Why was this so? Let me count the ways. When you factor in many of our legacy systems, regulatory issues, a lack of technical expertise, both internally and in the market at large, a lack of examples by competitors and almost no institutional experience doing such a thing, ever, it quickly made sense. Yet, I stand by what my team and I created.

V. Reflection

Ultimately, this was a battle worth fighting. The sheer chaos of formulating an entire business pitch in the span of twenty four hours was an invigorating experience. Looking back, I can’t believe how much we were able to get done with only a team of eight.
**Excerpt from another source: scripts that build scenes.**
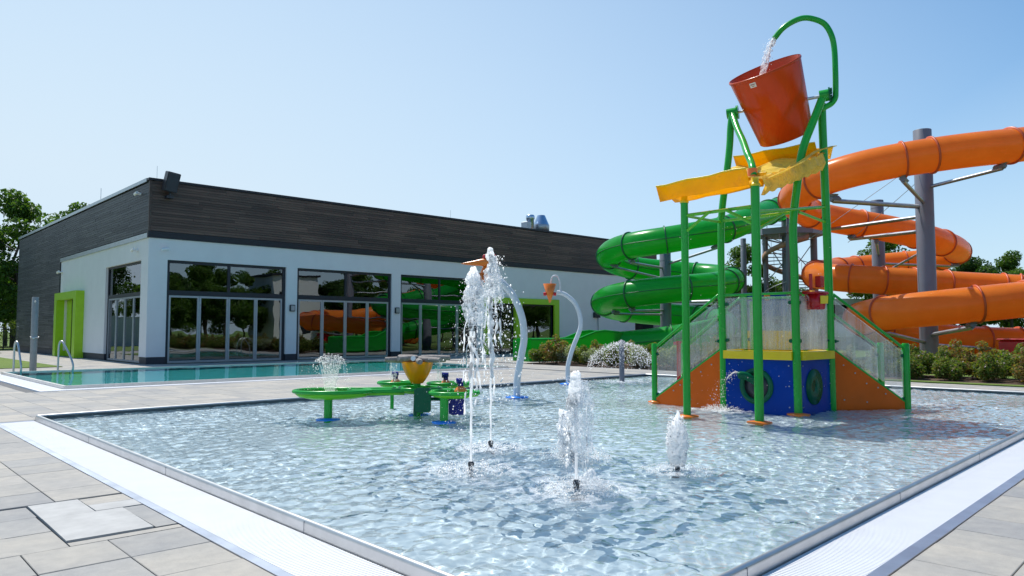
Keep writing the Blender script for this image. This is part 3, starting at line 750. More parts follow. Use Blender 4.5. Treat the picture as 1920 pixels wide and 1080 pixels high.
# fixtures on the walls
for x, lab in ((17.52, 'square wall lamp between the first and second tall windows'), (23.92, 'square wall lamp between the second and third tall windows')):
    t = thing('wall_lamp', lab, 'lamp', (x, BY, 2.65), 'square wall lamps between the windows')
    build(MB().box((x - .13, BY - .12, 2.48), (x + .13, BY, 2.82), .02), 'housing', 'dark', t)
    build(MB().box((x - .1, BY - .135, 2.52), (x + .1, BY - .12, 2.78), .005), 'lens', 'alu', t)
def camera_fix(p, d, label):
    t = thing('security_camera', label, 'camera', p, 'small white cameras on the walls')
    P = Vector(p); D = Vector(d)
    build(MB().tube([P, P + D * .16], .05, 10), 'bracket', 'white_plastic', t)
    S_ = Vector((-D.y, D.x, 0)); q = P + D * .22
    build(MB().tube([q - S_ * .16 + Vector((0, 0, -.03)), q + S_ * .16 + Vector((0, 0, .03))], .065, 12), 'camera_body', 'white_plastic', t)
camera_fix((11.24, BY, 5.18), (0, -1, 0), 'small white camera on the front wall above the first window')
camera_fix((BX, 36.55, 5.22), (-1, 0, 0), 'small white camera on the side wall near the corner')
camera_fix((BX, 51.1, 5.04), (-1, 0, 0), 'small white camera beside the timber cladding on the side wall')
camera_fix((BX - .03, 36.2, 7.8), (-1, 0, 0), 'white floodlight high on the grey timber beside the roof corner')
t = thing('wall_box', 'grey junction box low on the timber cladding left of the green entrance', 'junction box', (BX, 51.8, 2.3))
build(MB().box((BX - .2, 51.75, 2.1), (BX - .04, 52.0, 2.5), .03), 'box', 'alu', t)
t = thing('loudspeaker', 'black outdoor loudspeaker tilted on the roof corner above the brown timber', 'loudspeaker', (11.3, 34.9, 7.75))
cx, cz = 11.32, 8.2
c, s_ = math.cos(.12), math.sin(.12)
def tilt(m, piv, a):
    cb, sb_ = math.cos(.13), math.sin(.13); m.v = [(11.34 + (x - 11.34) * cb + (z - 8.2) * sb_, y, 8.2 - (x - 11.34) * sb_ + (z - 8.2) * cb) for x, y, z in m.v]
    ca, sa = math.cos(a), math.sin(a)
    m.v = [(x, piv[1] + (y - piv[1]) * ca - (z - piv[2]) * sa, piv[2] + (y - piv[1]) * sa + (z - piv[2]) * ca) for x, y, z in m.v]
    return m
build(tilt(MB().box((11.06, 34.38, 7.78), (11.62, 34.78, 8.68), .03), (0, 34.6, 8.2), .22), 'cabinet', 'dark', t)
build(tilt(MB().box((11.09, 34.35, 7.82), (11.59, 34.38, 8.64), .01), (0, 34.6, 8.2), .22), 'grille', 'plinth', t)
build(MB().box((11.2, 34.6, 7.5), (11.48, 34.97, 7.62)).box((11.3, 34.62, 7.6), (11.38, 34.7, 7.9)), 'bracket', 'dark', t)
# ---------------------------------------------------------------- trees and shrubs
def leaf_quads(m, c, rad, n, size, rnd, up=.3, shell=True):
    for _ in range(n):
        d = Vector((rnd.gauss(0, 1), rnd.gauss(0, 1), rnd.gauss(0, 1))).normalized()
        r = rnd.random() ** (.33 if not shell else .22)
        p = Vector(c) + Vector((d.x * rad[0], d.y * rad[1], d.z * rad[2])) * r
        nrm = (d * .6 + Vector((rnd.gauss(0, .6), rnd.gauss(0, .6), rnd.gauss(0, .6) + up))).normalized()
        a = nrm.orthogonal().normalized(); a = Matrix.Rotation(rnd.random() * 6.28, 3, nrm) @ a; b = nrm.cross(a)
        s = size * rnd.uniform(.6, 1.25); w = s * rnd.uniform(.45, .65)
        m.add([p - a * s * .5, p + b * w * .5 + nrm * s * .08, p + a * s * .5, p - b * w * .5 + nrm * s * .08], [(0, 1, 2, 3)])

def make_tree(seed, mat, width=1., nclump=46, leaves=130, lsize=.27):
    """a 10 m tree standing at the origin: trunk with limbs, and a crown of leaf clumps at the twig ends"""
    rnd = random.Random(seed)
    t = thing('tree', 'tree', 'tree', (0, 0, 0))
    tr = MB(); cr = MB()
    trunk = [Vector((rnd.gauss(0, .08) * i, rnd.gauss(0, .08) * i, z)) for i, z in enumerate((0, 1.2, 2.4, 3.8, 5.4, 7.2, 8.6))]
    tr.tube(trunk, [.24, .19, .17, .14, .10, .06, .02], 9)
    ends = []
    for k in range(15):
        h = rnd.uniform(1.9, 7.4); f = h / 8.6; b = Vector((0, 0, h)); a = k * 2.4 + rnd.random()
        L = width * (3.1 * math.sin(math.pi * min(1, max(.18, f * .86 + .12))) ** .7) * rnd.uniform(.75, 1.1)
        d = Vector((math.cos(a), math.sin(a), 0)); rise = rnd.uniform(.2, .55)
        pts = [b, b + d * L * .35 + UP * L * rise * .25, b + d * L * .7 + UP * L * rise * .6, b + d * L + UP * L * rise]
        tr.tube(pts, [.07 * (1.3 - f), .05 * (1.3 - f), .03, .012], 6)
        ends += [pts[3], pts[2] + Vector((rnd.gauss(0, .4), rnd.gauss(0, .4), rnd.gauss(0, .3))), pts[2] * .5 + pts[3] * .5 + Vector((rnd.gauss(0, .6), rnd.gauss(0, .6), rnd.gauss(0, .4)))]
    ends += [Vector((rnd.gauss(0, .5), rnd.gauss(0, .5), 8.4 + rnd.random() * 1.0)) for _ in range(5)]
    rnd.shuffle(ends)
    for i in range(nclump):
        c = ends[i % len(ends)] + Vector((rnd.gauss(0, .25), rnd.gauss(0, .25), rnd.gauss(0, .2)))
        s = rnd.uniform(.6, 1.15)
        leaf_quads(cr, c, (s * 1.05, s * 1.05, s * .7), int(leaves * s), lsize, rnd)
    build(tr, 'trunk', 'bark', t); o = build(cr, 'crown', mat, t); 
    return t
def place(proto, first, loc, rz, sc, label, group=None, sz=None):
    o = proto if first else copy_tree(proto)
    o.location = loc; o.rotation_euler = (0, 0, rz); o.scale = (sc, sc, sz or sc); o['label'] = label
    if group: o['group'] = group
    return o
TA = make_tree(21, 'leaf_a', 1.1, 95, 260, .3); TBt = make_tree(22, 'leaf_b', 1.2, 105, 270, .3); TC = make_tree(23, 'leaf_a', .85, 80, 240, .27); TB = TBt
def at(x, d, z=0.): # metres to the right and ahead of the camera
    return (x * .728 + d * .6856, -x * .6856 + d * .728, z)
trees = [   # proto, location, turn, scale, z scale, label
 (TA, (12.6, 78, 0), .3, 1.30, 1.42, 'tallest leafy tree rising behind the far left end of the timber wall'),
 (TB, (7.4, 80, 0), 1.7, 1.15, 1.15, 'dark tree at the left edge behind the white garden wall'),
 (TA, (17.8, 80, 0), 2.6, 1.2, 1.38, 'tree whose top just clears the sloping roof edge on the left'),
 (TB, (3.0, 86, 0), .9, 1.3, 1.25, 'broad dark tree furthest left beyond the lawn'),
 (TC, at(29.3, 57), .5, .95, .93, 'bright green tree seen between the orange slide loops'),
 (TC, at(14.5, 46), 2.5, .62, .7, 'slender tree beside the foot of the slide tower'),
 (TB, at(37, 64), 3.3, .85, .8, 'dark round tree low beside the grey pillar of the orange slide'),
 (TB, at(48.5, 78), 1.1, .95, .95, 'dark tree on the horizon right of the orange loops'),
 (TA, at(53, 78), 2.1, .9, 1.0, 'mid green tree on the horizon near the right edge'),
 (TB, at(58, 80), .2, 1.1, 1.12, 'tallest dark tree at the right edge of the horizon'),
 (TB, at(44, 84), 4.2, .8, .7, 'small dark tree on the horizon above the orange slide'),
 (TB, at(24.5, 66), 2.9, .8, .62, 'low bushy tree behind the middle of the slide tower'),
 (TB, at(20, 64), 1.9, .75, .55, 'low dark tree behind the green slide loops'),
]
used = set()
for p, loc, rz, sc, sz, lab in trees:
    place(p, id(p) not in used, loc, rz, sc, lab, 'trees beyond the water park', sz); used.add(id(p))
for i, (x, y, s) in enumerate([(9.5, 90, .8), (13.5, 88, .85), (6, 92, .9), (17, 92, .8)]): place(TB, False, (x, y, 0), i * 1.1, s, 'dark undergrowth tree filling the gap below the tall trees, %s along the wall' % ORD[i], 'trees beyond the water park')
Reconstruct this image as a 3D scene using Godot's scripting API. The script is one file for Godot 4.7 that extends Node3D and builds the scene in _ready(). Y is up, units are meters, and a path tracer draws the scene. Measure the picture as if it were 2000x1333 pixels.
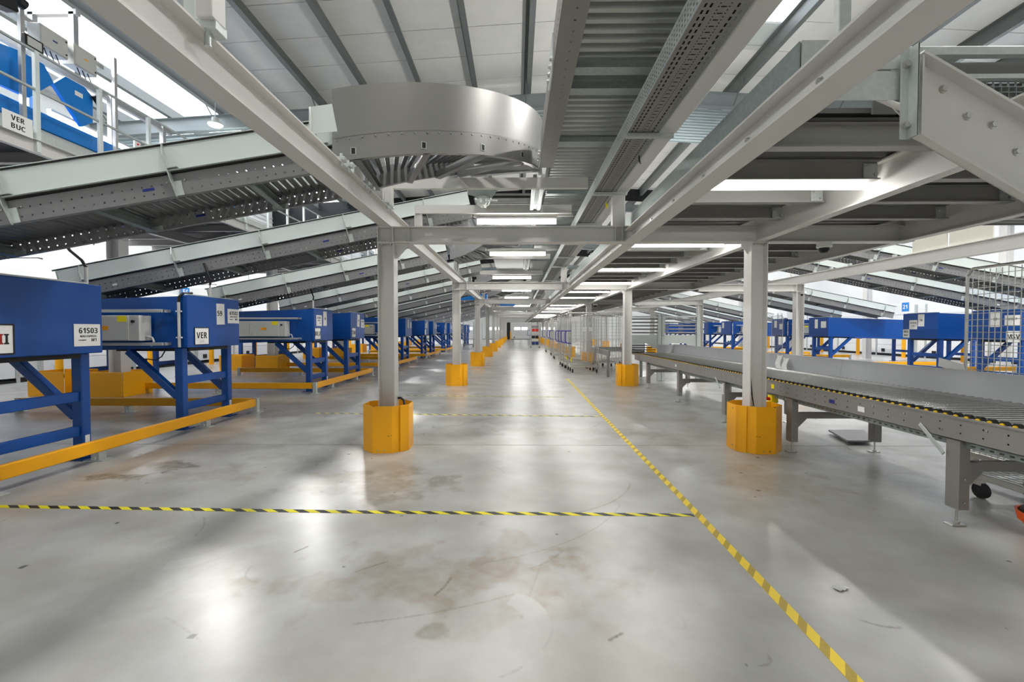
extends Node3D
# A parcel hub: steel mezzanine over an aisle, blue telescopic conveyors left and right, roller inclines above.
# World: x to the right, y up, the aisle runs towards -z. Lengths in metres; "d" below is the distance down the aisle (z = -d).

const EYE := 1.35
const BAY := 5.965
const ORD := ["first", "second", "third", "fourth", "fifth", "sixth", "seventh", "eighth", "ninth", "tenth", "eleventh", "twelfth", "thirteenth", "fourteenth"]

var mt := {}
var taken := {}
var cache := {}

# ---------------------------------------------------------------- mesh builder
class MB:
	var v := PackedVector3Array()
	var n := PackedVector3Array()
	var u := PackedVector2Array()

	func tri(a: Vector3, b: Vector3, c: Vector3, out: Vector3, ua := Vector2.ZERO, ub := Vector2.ZERO, uc := Vector2.ZERO) -> void:
		var cr := (b - a).cross(c - a)
		var nn := -cr.normalized()
		if cr.dot(out) > 0.0:
			nn = -nn
			v.append_array([a, c, b])
			u.append_array([ua, uc, ub])
		else:
			v.append_array([a, b, c])
			u.append_array([ua, ub, uc])
		n.append_array([nn, nn, nn])

	func quad(a: Vector3, b: Vector3, c: Vector3, d: Vector3, out: Vector3) -> void:
		tri(a, b, c, out, Vector2(0, 1), Vector2(1, 1), Vector2(1, 0))
		tri(a, c, d, out, Vector2(0, 1), Vector2(1, 0), Vector2(0, 0))

	func smooth_quad(p: Array, q: Array) -> void:   # four points with their normals
		var cr: Vector3 = (p[1] - p[0]).cross(p[2] - p[0])
		var o := [0, 1, 2, 0, 2, 3]
		if cr.dot(q[0] + q[1] + q[2]) > 0.0:
			o = [0, 2, 1, 0, 3, 2]
		for k in o:
			v.append(p[k])
			n.append(q[k])
			u.append(Vector2.ZERO)

	func box(c: Vector3, s: Vector3, b := Basis(), ch := 0.0) -> MB:
		var h := s * 0.5
		var ax := [b.x, b.y, b.z]
		if ch <= 0.0:
			for i in 3:
				var j := (i + 1) % 3
				var k := (i + 2) % 3
				for sg in [-1.0, 1.0]:
					var o: Vector3 = ax[i] * (h[i] * sg)
					var e: Vector3 = ax[j] * h[j]
					var f: Vector3 = ax[k] * h[k]
					quad(c + o - e - f, c + o + e - f, c + o + e + f, c + o - e + f, o)
			return self
		for i in 3:
			var j := (i + 1) % 3
			var k := (i + 2) % 3
			for sg in [-1.0, 1.0]:
				var o: Vector3 = ax[i] * (h[i] * sg)
				var e: Vector3 = ax[j] * (h[j] - ch)
				var f: Vector3 = ax[k] * (h[k] - ch)
				quad(c + o - e - f, c + o + e - f, c + o + e + f, c + o - e + f, o)
			for sj in [-1.0, 1.0]:   # the four edges along axis i
				for sk in [-1.0, 1.0]:
					var l: Vector3 = ax[i] * (h[i] - ch)
					var p1: Vector3 = c + ax[j] * (h[j] * sj) + ax[k] * ((h[k] - ch) * sk)
					var p2: Vector3 = c + ax[j] * ((h[j] - ch) * sj) + ax[k] * (h[k] * sk)
					quad(p1 - l, p1 + l, p2 + l, p2 - l, ax[j] * sj + ax[k] * sk)
		for a in [-1.0, 1.0]:
			for d in [-1.0, 1.0]:
				for e in [-1.0, 1.0]:
					var q := Vector3(a, d, e)
					var pts := []
					for i in 3:
						var w := Vector3.ZERO
						for j in 3:
							w += ax[j] * (q[j] * (h[j] if j == i else h[j] - ch))
						pts.append(c + w)
					tri(pts[0], pts[1], pts[2], ax[0] * a + ax[1] * d + ax[2] * e)
		return self

	# polygon in local x/y, pushed along local z from z0 to z1
	func prism(poly: PackedVector2Array, t: Transform3D, z0: float, z1: float) -> MB:
		var area := 0.0
		var m := poly.size()
		for i in m:
			area += poly[i].cross(poly[(i + 1) % m])
		var sg := 1.0 if area > 0 else -1.0
		for i in m:
			var a := poly[i]
			var b := poly[(i + 1) % m]
			var e := b - a
			var o := t.basis * Vector3(e.y * sg, -e.x * sg, 0)
			quad(t * Vector3(a.x, a.y, z0), t * Vector3(b.x, b.y, z0), t * Vector3(b.x, b.y, z1), t * Vector3(a.x, a.y, z1), o)
		var idx := Geometry2D.triangulate_polygon(poly)
		for i in range(0, idx.size(), 3):
			var a := poly[idx[i]]
			var b := poly[idx[i + 1]]
			var c := poly[idx[i + 2]]
			tri(t * Vector3(a.x, a.y, z0), t * Vector3(b.x, b.y, z0), t * Vector3(c.x, c.y, z0), -t.basis.z)
			tri(t * Vector3(a.x, a.y, z1), t * Vector3(b.x, b.y, z1), t * Vector3(c.x, c.y, z1), t.basis.z)
		return self

	func cyl(a: Vector3, b: Vector3, r: float, sides := 8, caps := true, r2 := -1.0) -> MB:
		if r2 < 0.0:
			r2 = r
		var ax := (b - a).normalized()
		var e := ax.cross(Vector3.UP if absf(ax.y) < 0.9 else Vector3.RIGHT).normalized()
		var f := ax.cross(e)
		for i in sides:
			var t0 := TAU * i / sides
			var t1 := TAU * (i + 1) / sides
			var n0 := e * cos(t0) + f * sin(t0)
			var n1 := e * cos(t1) + f * sin(t1)
			smooth_quad([a + n0 * r, a + n1 * r, b + n1 * r2, b + n0 * r2], [n0, n1, n1, n0])
			if caps:
				tri(a, a + n0 * r, a + n1 * r, -ax)
				tri(b, b + n0 * r2, b + n1 * r2, ax)
		return self

	func tube(pts: Array, r: float, sides := 6) -> MB:
		for i in pts.size() - 1:
			cyl(pts[i], pts[i + 1], r, sides, i == 0 or i == pts.size() - 2)
		return self

	# profile (radius, y) turned about the y axis at o
	func lathe(prof: Array, o: Vector3, sides := 16) -> MB:
		for k in prof.size() - 1:
			var p: Vector2 = prof[k]
			var q: Vector2 = prof[k + 1]
			var sl := Vector2(q.y - p.y, p.x - q.x).normalized()
			for i in sides:
				var t0 := TAU * i / sides
				var t1 := TAU * (i + 1) / sides
				var d0 := Vector3(cos(t0), 0, sin(t0))
				var d1 := Vector3(cos(t1), 0, sin(t1))
				var n0 := (d0 * sl.x + Vector3.UP * sl.y).normalized()
				var n1 := (d1 * sl.x + Vector3.UP * sl.y).normalized()
				smooth_quad([o + d0 * p.x + Vector3.UP * p.y, o + d1 * p.x + Vector3.UP * p.y, o + d1 * q.x + Vector3.UP * q.y, o + d0 * q.x + Vector3.UP * q.y], [n0, n1, n1, n0])
		return self

	# thin sheet in the plane (ex, ey) from o, lx by ly, with rows of real slots [y, height, slot length, pitch]
	func slotted(o: Vector3, ex: Vector3, ey: Vector3, lx: float, ly: float, rows: Array) -> MB:
		var out := ex.cross(ey)
		var y := 0.0
		for r in rows:
			var y0: float = r[0] - r[1] * 0.5
			var y1: float = r[0] + r[1] * 0.5
			if y0 > y:
				quad(o + ey * y, o + ex * lx + ey * y, o + ex * lx + ey * y0, o + ey * y0, out)
			var x := 0.0
			var k := 0
			while x < lx - 1e-4:
				var xe: float = minf(lx, (k + 1) * r[3] - r[2])
				quad(o + ex * x + ey * y0, o + ex * xe + ey * y0, o + ex * xe + ey * y1, o + ex * x + ey * y1, out)
				k += 1
				x = k * r[3]
			y = y1
		if y < ly:
			quad(o + ey * y, o + ex * lx + ey * y, o + ex * lx + ey * ly, o + ey * ly, out)
		return self

	func quad_sheet(w: float, h: float) -> MB:   # a slightly curled small sheet lying flat
		for i in 4:
			var x0 := -w + w * 0.5 * i
			var x1 := x0 + w * 0.5
			var y0 := 0.004 * absf(x0 / w) + 0.006 * (i % 2)
			var y1 := 0.004 * absf(x1 / w) + 0.006 * ((i + 1) % 2)
			for t in [0.0, -0.0008]:
				quad(Vector3(x0, y0 + t, -h), Vector3(x1, y1 + t, -h), Vector3(x1, y1 + t, h), Vector3(x0, y0 + t, h), Vector3.UP if t == 0.0 else Vector3.DOWN)
		return self

	func done() -> ArrayMesh:
		var a := []
		a.resize(Mesh.ARRAY_MAX)
		a[Mesh.ARRAY_VERTEX] = v
		a[Mesh.ARRAY_NORMAL] = n
		a[Mesh.ARRAY_TEX_UV] = u
		var m := ArrayMesh.new()
		m.add_surface_from_arrays(Mesh.PRIMITIVE_TRIANGLES, a)
		return m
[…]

But that’s the way it goes, isn’t it? You work to define a problem, pitch a novel solution, and see if you can get traction. The business world works the same way. Any industry focused on innovation, if it is ever to actually achieve it, works in fits and starts. There is no “magic sauce,” only a methodology. And the one we applied, of defining the problem to the best of our abilities, is the best one we have. I suspect it always will be.

I’d also add that this was my first experience directly managing a team of contributors. This was a really exciting thing for me because I had previously been an individual contributor on my work teams. I had to delegate tasks, solve problems, and resolve disputes. I tried to be democratic, yet authoritative in how we arrived at decisions. What was the best part, you ask? It was at the end, when one of my teammates shook my hand and said, “Joe, it was great working with you. You are an inspiring leader.”

Having the opportunity to develop a concept and show it to our colleagues was energizing and exciting. If given the opportunity, I would do it all again.